Monday, March 12, 2007

Drafts

I'm for limits on war. The harder it is for nations to fight war, the more genuine conviction and moral/legal authority is needed to initiate the conflict, the better. Which is why I favor the draft.

No, originally, the draft expanded war, made it easier. Widespread conscription was used during the wars of the French revolution, and allowed France to effectively fight off all it's rivals before even having a stable government. After Napoleon took over, it allowed him to come the closest to conquering all of Europe that anyone has ever come. This was a shift from the previous four centuries of war, where professional armies fought each other on the behalf of ruling monarchies. Easy enough to go to war, but expensive and small enough to limit war to a large degree. The ranks had been bolstered by conscripts, but the armies were professionals, removed from the daily life of a nation

France's draft was different. It applied to all men, and it was a tool used to keep the republic intact, first when fighting the established French military, and then when fighting the rest of Europe. This was war engaged in by the people of the nation as a whole.

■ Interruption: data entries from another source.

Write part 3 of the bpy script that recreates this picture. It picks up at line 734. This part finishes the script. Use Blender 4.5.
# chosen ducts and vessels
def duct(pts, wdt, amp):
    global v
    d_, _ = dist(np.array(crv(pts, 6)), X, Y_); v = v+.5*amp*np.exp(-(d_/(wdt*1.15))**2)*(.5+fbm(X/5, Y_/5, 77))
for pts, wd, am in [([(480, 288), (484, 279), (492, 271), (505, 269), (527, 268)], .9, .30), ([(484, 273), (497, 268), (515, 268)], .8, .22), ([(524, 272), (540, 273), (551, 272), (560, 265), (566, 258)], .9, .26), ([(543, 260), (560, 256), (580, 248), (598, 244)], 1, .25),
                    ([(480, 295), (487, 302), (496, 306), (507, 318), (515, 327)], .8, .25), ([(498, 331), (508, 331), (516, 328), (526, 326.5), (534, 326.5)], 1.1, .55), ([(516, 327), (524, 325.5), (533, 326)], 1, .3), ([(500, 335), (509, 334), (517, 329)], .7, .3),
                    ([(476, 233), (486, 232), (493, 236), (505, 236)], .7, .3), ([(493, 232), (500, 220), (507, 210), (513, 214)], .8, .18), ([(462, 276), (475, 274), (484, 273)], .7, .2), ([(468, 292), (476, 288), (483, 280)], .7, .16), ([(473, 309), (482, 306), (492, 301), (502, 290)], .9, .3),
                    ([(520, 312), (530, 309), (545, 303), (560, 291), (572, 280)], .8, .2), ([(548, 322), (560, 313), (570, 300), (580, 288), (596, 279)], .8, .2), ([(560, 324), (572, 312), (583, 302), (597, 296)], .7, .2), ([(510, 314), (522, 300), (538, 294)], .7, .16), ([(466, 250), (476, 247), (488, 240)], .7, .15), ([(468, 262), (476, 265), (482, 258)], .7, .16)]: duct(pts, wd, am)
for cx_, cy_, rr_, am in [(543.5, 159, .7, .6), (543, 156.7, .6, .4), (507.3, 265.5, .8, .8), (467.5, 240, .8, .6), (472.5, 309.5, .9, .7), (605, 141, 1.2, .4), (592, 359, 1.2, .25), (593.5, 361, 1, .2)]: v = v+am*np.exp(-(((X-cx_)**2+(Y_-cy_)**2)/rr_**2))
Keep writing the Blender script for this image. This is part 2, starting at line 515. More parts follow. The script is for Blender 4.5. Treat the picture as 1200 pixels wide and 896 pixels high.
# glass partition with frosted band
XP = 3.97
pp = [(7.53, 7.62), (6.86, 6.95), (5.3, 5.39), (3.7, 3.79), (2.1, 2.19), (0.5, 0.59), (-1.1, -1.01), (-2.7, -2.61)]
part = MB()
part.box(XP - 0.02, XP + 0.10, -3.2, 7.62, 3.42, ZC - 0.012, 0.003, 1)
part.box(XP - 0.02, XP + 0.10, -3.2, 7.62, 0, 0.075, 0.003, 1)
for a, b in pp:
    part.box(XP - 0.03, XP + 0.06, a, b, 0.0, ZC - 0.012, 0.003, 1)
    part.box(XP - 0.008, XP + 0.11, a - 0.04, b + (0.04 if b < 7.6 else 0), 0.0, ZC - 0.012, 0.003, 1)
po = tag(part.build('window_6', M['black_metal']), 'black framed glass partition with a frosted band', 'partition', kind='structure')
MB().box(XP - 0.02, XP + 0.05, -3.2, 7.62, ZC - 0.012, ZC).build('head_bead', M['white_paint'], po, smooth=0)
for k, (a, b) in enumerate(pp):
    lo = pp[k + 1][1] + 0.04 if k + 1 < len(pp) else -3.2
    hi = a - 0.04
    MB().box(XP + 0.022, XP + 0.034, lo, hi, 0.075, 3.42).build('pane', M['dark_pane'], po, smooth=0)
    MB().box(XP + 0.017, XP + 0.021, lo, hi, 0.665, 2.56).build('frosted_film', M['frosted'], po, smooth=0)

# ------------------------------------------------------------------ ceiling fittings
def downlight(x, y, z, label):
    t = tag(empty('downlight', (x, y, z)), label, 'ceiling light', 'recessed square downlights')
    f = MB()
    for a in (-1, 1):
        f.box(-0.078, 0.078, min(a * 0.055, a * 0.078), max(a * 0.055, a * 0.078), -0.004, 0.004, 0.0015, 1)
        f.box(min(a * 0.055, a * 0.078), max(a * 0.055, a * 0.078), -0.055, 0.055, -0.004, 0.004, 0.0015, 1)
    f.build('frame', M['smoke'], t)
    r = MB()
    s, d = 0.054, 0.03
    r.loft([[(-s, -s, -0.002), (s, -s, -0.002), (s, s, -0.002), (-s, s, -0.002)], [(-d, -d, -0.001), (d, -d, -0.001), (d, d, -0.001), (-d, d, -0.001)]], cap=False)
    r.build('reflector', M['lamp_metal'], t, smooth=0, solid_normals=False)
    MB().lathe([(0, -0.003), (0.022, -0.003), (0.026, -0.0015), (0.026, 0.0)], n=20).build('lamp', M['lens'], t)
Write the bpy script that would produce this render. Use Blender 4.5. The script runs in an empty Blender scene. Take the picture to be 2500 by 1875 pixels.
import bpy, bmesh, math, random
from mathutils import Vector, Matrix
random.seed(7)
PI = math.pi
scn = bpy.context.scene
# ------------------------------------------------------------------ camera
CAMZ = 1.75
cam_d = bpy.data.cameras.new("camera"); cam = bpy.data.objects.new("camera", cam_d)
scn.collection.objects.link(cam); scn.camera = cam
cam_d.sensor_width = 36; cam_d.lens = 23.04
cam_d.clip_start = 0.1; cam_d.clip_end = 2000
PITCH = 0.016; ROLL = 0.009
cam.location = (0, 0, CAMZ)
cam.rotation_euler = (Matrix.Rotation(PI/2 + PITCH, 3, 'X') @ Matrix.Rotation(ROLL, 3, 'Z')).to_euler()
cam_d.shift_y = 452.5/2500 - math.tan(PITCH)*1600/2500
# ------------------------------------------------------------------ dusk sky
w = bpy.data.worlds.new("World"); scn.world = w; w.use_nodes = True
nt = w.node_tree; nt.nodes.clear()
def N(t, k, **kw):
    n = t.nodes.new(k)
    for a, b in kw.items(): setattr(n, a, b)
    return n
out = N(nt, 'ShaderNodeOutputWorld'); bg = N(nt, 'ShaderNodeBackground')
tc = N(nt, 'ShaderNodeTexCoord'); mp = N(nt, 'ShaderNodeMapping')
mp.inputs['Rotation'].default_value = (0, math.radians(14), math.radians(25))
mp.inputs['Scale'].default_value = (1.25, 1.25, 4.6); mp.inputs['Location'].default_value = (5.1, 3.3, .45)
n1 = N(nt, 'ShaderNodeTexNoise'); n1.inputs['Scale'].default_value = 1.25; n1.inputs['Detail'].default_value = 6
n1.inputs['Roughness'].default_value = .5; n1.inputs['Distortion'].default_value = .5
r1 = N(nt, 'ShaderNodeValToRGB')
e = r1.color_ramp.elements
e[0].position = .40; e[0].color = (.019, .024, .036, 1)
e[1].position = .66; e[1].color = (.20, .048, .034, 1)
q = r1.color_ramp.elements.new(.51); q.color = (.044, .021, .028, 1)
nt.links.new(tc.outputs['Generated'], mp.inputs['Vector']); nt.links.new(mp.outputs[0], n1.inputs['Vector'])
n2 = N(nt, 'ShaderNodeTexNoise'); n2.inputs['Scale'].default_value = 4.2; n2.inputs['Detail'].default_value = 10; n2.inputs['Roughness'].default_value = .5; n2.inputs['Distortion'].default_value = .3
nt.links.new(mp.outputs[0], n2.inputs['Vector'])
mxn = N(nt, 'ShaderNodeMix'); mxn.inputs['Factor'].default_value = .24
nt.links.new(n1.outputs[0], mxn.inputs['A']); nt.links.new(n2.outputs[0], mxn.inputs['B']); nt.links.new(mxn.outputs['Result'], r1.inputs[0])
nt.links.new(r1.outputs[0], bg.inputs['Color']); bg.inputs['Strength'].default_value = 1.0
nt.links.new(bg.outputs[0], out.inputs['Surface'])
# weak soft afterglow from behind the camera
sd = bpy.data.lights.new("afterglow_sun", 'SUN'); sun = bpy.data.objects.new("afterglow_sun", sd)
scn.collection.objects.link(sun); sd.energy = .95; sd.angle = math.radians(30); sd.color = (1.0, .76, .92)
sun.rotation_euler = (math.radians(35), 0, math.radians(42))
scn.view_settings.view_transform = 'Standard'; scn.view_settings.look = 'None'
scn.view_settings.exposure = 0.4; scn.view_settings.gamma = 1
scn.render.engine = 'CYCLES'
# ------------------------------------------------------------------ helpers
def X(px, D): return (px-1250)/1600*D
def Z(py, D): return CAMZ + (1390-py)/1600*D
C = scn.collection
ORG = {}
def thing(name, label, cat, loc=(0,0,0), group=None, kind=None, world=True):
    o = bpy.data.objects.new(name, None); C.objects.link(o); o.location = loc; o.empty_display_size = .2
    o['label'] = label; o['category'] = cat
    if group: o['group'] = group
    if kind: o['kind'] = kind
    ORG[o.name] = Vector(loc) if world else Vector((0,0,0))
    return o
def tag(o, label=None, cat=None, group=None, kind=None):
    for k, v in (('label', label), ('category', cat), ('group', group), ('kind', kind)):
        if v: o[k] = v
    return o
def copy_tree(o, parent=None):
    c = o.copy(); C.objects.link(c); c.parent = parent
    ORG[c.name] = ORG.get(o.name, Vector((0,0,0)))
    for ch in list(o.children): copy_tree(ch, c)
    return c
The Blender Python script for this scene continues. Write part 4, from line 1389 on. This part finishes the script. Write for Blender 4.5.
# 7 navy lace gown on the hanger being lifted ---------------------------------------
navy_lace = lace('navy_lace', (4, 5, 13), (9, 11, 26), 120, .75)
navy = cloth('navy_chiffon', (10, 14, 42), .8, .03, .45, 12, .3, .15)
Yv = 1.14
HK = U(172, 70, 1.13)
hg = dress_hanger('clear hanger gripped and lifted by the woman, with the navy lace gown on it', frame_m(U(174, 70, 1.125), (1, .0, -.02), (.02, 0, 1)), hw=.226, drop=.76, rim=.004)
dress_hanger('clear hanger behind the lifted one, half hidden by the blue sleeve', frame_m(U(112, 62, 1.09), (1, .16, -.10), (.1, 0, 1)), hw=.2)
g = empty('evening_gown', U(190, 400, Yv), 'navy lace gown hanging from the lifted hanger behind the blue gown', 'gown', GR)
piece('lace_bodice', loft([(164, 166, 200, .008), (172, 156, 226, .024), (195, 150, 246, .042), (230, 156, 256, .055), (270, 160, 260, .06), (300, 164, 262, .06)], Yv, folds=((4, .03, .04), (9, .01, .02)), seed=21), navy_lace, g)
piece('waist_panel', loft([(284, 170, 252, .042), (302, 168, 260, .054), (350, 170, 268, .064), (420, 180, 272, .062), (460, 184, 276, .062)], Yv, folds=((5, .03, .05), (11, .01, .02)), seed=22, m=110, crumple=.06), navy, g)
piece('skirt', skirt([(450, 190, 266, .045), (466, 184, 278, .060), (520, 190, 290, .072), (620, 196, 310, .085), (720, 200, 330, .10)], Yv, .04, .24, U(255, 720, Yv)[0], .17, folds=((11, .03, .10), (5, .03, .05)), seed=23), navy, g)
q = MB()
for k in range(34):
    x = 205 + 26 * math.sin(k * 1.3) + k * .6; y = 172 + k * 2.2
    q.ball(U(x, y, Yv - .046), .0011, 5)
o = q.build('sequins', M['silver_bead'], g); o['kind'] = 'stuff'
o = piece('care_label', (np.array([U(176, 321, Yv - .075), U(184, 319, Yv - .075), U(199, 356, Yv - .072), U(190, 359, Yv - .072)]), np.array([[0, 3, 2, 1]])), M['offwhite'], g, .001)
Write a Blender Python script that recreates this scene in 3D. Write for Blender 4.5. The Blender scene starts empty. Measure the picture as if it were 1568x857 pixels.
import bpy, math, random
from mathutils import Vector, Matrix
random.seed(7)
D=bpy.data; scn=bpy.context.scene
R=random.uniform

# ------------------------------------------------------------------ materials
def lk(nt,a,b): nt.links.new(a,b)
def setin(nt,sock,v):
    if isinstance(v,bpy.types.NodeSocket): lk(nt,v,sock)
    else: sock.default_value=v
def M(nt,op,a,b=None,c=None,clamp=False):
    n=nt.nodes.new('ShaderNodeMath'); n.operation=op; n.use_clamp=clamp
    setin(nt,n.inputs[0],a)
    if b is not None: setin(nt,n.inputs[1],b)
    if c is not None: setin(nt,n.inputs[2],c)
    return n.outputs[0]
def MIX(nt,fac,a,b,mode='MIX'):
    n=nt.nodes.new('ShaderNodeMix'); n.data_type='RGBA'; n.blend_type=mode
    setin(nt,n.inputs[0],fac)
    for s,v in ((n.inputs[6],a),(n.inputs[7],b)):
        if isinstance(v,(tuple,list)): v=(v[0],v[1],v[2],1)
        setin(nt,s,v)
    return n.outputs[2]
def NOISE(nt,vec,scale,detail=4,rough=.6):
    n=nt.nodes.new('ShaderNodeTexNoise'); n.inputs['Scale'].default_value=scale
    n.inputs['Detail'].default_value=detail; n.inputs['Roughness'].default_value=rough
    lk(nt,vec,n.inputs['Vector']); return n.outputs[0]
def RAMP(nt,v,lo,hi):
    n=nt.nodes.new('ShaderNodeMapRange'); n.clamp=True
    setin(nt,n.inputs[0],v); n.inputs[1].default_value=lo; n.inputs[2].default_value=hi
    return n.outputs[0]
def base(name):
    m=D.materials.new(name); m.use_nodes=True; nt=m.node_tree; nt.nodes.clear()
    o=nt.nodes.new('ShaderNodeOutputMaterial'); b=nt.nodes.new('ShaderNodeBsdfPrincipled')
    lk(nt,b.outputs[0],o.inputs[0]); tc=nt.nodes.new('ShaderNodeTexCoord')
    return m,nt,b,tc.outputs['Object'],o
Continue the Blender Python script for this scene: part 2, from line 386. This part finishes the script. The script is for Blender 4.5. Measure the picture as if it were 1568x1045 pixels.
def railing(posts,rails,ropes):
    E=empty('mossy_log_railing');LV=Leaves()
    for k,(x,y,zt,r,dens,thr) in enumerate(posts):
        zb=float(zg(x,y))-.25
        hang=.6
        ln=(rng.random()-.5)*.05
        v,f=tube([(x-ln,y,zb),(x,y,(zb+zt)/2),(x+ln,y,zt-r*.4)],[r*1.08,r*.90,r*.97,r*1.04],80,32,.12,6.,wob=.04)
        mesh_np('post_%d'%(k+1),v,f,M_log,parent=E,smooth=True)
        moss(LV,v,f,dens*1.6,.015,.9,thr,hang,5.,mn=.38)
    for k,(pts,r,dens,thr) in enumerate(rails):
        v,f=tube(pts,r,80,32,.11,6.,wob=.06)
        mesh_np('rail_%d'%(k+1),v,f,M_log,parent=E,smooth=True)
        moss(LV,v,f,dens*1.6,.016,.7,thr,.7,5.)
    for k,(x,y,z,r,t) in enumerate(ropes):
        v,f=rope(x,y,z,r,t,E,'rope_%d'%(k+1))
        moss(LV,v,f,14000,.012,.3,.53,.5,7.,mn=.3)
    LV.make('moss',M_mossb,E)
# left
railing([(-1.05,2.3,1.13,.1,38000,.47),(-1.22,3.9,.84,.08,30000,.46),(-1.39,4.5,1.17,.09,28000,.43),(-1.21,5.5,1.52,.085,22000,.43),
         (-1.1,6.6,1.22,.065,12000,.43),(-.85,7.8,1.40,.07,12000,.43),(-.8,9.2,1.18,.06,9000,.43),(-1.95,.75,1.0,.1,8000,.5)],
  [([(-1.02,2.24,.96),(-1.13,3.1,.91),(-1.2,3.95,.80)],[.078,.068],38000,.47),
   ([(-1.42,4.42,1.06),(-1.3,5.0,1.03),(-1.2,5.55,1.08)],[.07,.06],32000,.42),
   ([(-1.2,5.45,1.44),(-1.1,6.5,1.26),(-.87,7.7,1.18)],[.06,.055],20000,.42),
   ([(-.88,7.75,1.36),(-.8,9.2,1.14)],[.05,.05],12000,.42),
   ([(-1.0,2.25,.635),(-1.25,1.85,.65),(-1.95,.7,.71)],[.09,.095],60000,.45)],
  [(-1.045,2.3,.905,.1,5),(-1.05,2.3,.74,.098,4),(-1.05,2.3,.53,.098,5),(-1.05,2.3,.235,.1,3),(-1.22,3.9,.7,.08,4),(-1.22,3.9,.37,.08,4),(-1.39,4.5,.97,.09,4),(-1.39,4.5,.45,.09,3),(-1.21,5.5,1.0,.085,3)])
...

The latter wars of Europe found larger expanded professional armies and mandatory military training for most men. The entire society was being prepared for war, but wasn't engaging in war much at all. World War One changed this. Suddenly, the large standing armies were not enough, and every nation called up its reserves, mobilizing men between the ages of 15 and 60. And it was a huge, gigantic, attritional stalemate. The draft had made war more costly and harder.

A greater challenge of succeeding in war doesn't, by itself, make war less likely to happen. Untouchable monarchies or dictators would be free from the ill effects of war, and so be able to warmonger as they pleased. Democracies are different. When a government can risk losing it's power by engaging in a frivolous war, the war won't be engaged in, or will be until new public officials are elected. The draft also brings the war home to the elected, if it's executed properly. While the elected themselves are draft-exempt, the children of politicians should be just as susceptible to the draft as anyone. Historically aren't, but should be.

The draft also demands sacrifice on the whole of the nation - not just the professional soldiers and their families. The whole nation. Everyone suffers to a degree in a drafted war, and they should. War requires sacrifice, and the steeper the cost, the less willing people are to sacrifice, the less likely the are to risk going to war. And if the sacrifice is deemed worth it, then the war is probably valid and in the best interests of the people.

1 comment:

Nora said...

Unfortunately, this only works when people actually have control over that sacrifice-- it can't be in the hand of politicians that citizens have no power over.